JAKARTA. Sejak menjabat pada akhir Oktober 2014 lalu, Menteri Kelautan dan Perikanan (KKP) Susi Pudjiastuti telah menerbitkan sejumlah peraturan menteri. Peraturan baru tersebut ternyata menimbulkan sejumlah kontroversi dan penolakan dari sebagian nelayan dan pelaku usaha perikanan di tanah air.
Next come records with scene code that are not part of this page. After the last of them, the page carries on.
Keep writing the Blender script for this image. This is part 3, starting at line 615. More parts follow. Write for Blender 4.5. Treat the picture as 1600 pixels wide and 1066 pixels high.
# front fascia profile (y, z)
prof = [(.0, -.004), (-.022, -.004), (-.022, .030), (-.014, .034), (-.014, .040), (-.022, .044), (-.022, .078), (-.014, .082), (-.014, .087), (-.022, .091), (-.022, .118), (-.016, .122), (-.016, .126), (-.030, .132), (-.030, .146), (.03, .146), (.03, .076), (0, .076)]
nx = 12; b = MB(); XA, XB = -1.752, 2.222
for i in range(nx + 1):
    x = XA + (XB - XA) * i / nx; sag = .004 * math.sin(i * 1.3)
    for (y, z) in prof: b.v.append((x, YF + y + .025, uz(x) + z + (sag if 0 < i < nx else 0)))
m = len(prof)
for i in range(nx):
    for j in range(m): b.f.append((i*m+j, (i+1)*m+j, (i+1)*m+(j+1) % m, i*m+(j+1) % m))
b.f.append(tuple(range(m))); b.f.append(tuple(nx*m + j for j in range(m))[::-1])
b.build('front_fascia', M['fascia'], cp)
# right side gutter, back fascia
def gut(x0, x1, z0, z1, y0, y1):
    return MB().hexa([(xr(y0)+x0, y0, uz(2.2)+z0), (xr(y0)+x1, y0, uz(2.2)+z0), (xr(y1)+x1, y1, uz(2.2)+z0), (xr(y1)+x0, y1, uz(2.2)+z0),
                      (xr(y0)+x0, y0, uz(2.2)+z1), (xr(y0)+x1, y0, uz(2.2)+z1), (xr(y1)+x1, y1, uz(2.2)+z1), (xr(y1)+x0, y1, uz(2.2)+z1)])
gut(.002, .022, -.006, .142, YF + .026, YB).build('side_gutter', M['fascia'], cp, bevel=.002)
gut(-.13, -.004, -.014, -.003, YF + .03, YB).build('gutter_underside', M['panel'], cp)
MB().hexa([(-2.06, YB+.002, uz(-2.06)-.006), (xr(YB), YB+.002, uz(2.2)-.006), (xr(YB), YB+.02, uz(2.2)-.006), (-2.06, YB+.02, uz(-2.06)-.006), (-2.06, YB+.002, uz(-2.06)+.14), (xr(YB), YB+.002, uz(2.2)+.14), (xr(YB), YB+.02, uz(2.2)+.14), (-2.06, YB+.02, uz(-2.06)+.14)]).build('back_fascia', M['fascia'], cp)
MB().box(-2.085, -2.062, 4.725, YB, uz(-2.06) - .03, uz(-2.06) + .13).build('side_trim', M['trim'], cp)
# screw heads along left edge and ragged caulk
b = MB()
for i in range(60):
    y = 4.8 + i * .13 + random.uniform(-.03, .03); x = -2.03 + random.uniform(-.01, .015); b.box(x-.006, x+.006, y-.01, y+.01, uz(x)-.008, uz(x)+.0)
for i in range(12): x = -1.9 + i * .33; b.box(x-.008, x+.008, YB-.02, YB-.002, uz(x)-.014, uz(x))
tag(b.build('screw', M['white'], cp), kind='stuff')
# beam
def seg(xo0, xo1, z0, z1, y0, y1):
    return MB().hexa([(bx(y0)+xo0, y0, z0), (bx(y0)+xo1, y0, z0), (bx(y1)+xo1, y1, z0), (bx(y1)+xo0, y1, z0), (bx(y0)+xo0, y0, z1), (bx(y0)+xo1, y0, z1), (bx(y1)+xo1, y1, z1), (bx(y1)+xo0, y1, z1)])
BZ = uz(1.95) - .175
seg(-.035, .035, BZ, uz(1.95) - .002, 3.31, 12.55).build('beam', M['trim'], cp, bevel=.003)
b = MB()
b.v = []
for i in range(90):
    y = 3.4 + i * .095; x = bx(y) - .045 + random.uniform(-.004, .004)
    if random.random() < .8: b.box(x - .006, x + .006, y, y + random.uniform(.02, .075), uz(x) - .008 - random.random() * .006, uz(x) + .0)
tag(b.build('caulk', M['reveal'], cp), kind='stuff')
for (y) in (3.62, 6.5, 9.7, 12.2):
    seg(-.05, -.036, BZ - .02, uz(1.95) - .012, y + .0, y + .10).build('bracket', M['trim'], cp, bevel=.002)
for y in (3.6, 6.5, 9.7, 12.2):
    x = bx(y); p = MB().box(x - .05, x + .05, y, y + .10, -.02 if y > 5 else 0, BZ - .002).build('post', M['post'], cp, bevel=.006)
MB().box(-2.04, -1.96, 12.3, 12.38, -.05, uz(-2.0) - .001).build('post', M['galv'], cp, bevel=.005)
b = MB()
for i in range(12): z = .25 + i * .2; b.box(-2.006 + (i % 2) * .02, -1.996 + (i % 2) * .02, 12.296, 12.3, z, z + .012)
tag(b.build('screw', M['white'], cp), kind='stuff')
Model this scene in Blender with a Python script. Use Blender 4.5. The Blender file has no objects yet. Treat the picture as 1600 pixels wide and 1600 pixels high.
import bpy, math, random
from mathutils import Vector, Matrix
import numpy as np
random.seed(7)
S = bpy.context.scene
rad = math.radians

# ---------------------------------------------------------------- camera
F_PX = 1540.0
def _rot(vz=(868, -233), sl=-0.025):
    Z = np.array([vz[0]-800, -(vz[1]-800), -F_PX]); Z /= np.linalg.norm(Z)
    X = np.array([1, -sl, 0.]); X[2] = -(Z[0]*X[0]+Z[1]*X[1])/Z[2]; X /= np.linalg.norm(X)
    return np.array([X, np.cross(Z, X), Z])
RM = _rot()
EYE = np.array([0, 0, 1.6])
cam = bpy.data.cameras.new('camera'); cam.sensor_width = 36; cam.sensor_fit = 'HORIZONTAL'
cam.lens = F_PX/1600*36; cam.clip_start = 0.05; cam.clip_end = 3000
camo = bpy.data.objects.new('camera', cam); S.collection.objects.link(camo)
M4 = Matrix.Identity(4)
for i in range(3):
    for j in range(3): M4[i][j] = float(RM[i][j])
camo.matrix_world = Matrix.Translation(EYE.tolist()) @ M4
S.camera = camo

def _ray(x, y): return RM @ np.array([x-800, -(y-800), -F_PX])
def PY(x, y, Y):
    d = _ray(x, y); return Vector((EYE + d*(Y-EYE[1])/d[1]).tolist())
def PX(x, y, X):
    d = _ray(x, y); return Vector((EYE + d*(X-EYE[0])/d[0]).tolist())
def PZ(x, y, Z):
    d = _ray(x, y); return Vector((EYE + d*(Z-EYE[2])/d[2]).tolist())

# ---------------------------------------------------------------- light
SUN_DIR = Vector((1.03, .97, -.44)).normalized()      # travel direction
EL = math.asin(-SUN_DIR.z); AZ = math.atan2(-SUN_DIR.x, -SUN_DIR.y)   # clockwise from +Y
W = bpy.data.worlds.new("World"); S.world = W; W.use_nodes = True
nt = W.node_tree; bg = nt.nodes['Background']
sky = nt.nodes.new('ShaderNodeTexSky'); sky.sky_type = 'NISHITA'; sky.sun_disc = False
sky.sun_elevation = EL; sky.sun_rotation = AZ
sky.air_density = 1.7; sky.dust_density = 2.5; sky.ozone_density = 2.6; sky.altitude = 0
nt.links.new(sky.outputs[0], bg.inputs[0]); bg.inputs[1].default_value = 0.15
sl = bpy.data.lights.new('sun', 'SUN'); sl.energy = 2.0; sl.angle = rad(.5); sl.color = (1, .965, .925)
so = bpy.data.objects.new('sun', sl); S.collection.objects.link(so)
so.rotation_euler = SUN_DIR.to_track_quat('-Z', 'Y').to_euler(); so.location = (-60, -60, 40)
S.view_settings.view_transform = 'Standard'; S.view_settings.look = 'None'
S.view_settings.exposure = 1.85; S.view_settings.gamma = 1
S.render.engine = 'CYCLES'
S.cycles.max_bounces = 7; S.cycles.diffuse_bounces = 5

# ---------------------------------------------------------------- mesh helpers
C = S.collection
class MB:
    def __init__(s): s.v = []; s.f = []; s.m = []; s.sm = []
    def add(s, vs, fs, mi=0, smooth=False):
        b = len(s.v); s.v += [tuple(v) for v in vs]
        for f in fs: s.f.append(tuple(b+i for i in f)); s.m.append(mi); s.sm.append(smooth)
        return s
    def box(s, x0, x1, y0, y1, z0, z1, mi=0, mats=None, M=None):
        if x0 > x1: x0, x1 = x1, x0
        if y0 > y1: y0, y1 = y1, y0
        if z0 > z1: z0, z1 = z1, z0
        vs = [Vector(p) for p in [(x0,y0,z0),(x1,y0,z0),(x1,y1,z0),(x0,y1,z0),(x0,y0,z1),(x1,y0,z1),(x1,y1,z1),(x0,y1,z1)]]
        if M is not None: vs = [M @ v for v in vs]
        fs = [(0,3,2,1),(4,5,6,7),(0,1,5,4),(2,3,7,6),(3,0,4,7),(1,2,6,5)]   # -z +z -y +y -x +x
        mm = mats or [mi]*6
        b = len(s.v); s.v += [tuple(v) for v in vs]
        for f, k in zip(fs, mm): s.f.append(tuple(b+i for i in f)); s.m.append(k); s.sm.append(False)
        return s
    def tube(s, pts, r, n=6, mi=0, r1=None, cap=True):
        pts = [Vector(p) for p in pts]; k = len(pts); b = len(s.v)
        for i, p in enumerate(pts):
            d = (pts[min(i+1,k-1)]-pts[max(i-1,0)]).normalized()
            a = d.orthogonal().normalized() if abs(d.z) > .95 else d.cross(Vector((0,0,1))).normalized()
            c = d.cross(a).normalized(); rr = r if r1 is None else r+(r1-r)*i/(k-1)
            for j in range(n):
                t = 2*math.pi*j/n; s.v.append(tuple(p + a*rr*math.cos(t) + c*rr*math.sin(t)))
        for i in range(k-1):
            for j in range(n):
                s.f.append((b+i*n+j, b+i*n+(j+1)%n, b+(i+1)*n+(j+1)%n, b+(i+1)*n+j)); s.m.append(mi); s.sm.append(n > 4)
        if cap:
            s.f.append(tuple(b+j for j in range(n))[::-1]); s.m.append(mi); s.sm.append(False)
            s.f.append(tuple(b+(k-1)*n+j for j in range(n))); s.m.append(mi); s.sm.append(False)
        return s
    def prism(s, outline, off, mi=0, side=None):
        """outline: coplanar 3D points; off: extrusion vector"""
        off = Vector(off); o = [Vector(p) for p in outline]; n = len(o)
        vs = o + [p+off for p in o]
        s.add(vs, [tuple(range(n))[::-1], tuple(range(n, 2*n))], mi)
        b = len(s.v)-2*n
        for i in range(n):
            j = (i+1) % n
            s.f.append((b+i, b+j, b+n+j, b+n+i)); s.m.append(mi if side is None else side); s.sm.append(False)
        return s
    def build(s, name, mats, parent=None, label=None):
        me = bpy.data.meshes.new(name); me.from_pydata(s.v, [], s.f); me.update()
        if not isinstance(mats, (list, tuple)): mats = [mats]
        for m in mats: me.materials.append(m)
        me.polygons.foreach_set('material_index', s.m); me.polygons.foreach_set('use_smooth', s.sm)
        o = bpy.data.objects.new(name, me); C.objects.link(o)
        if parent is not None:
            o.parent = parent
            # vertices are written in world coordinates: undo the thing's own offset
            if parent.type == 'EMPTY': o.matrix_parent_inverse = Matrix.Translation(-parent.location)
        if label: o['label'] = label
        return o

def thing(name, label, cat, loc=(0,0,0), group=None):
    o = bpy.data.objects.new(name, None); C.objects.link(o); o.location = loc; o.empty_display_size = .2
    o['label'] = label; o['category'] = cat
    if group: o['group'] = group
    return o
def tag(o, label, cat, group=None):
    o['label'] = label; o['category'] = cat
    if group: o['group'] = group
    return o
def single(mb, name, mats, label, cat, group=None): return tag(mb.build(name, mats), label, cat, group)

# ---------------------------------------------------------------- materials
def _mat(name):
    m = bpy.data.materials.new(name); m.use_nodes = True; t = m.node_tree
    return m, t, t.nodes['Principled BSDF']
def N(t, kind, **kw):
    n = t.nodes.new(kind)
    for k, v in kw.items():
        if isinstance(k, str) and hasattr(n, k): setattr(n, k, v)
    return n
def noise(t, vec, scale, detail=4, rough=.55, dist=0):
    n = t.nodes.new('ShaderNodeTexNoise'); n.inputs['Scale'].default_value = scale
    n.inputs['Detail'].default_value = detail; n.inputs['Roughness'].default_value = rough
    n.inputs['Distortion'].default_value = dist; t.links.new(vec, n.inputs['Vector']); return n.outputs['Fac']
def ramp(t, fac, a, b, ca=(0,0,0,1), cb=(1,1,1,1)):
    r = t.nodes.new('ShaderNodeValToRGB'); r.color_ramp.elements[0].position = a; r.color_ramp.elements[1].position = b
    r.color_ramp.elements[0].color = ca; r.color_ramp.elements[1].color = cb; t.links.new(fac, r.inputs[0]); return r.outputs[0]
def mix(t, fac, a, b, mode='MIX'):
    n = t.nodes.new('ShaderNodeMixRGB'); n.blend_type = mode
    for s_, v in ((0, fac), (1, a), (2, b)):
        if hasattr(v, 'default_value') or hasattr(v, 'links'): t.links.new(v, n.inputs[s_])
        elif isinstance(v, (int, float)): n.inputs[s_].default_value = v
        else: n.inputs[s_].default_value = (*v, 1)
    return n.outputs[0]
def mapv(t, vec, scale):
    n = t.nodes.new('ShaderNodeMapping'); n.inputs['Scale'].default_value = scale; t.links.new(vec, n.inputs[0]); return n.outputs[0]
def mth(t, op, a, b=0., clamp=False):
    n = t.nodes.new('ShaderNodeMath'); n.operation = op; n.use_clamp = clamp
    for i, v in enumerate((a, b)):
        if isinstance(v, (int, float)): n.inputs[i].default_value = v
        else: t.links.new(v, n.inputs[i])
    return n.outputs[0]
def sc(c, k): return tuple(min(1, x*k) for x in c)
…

Salah satu peraturan terbaru yang diundangkan pada 7 Januari 2015 lalu adalah Peraturan Menteri Kelautan dan Perikanan nomor 1/permen-kp/2015 tentang larangan penangkapan lobsters (Panulirus sp), kepiting (Scylla spp) dan rajungan (Portunus pelagicus spp). Dalam pasal 2 Permen No.1 2015 ini ditegaskan setiap orang dilarang melakukan penangkapan lobster, kepiting, dan rajungan dalam kondisi bertelur.
Demikian juga dalam pasal 3 dilarang menangkap lobseter di bawah 8 cm, kepiting di bawah ukuran lebar karapas lebih kecil dari 15 cm dan rajungan dengan ukuran lebar karapas di bawah 10 cm. Tanpa ada sosialisasi yang lama, aturan ini langsung diberlakukan saat diundangkan.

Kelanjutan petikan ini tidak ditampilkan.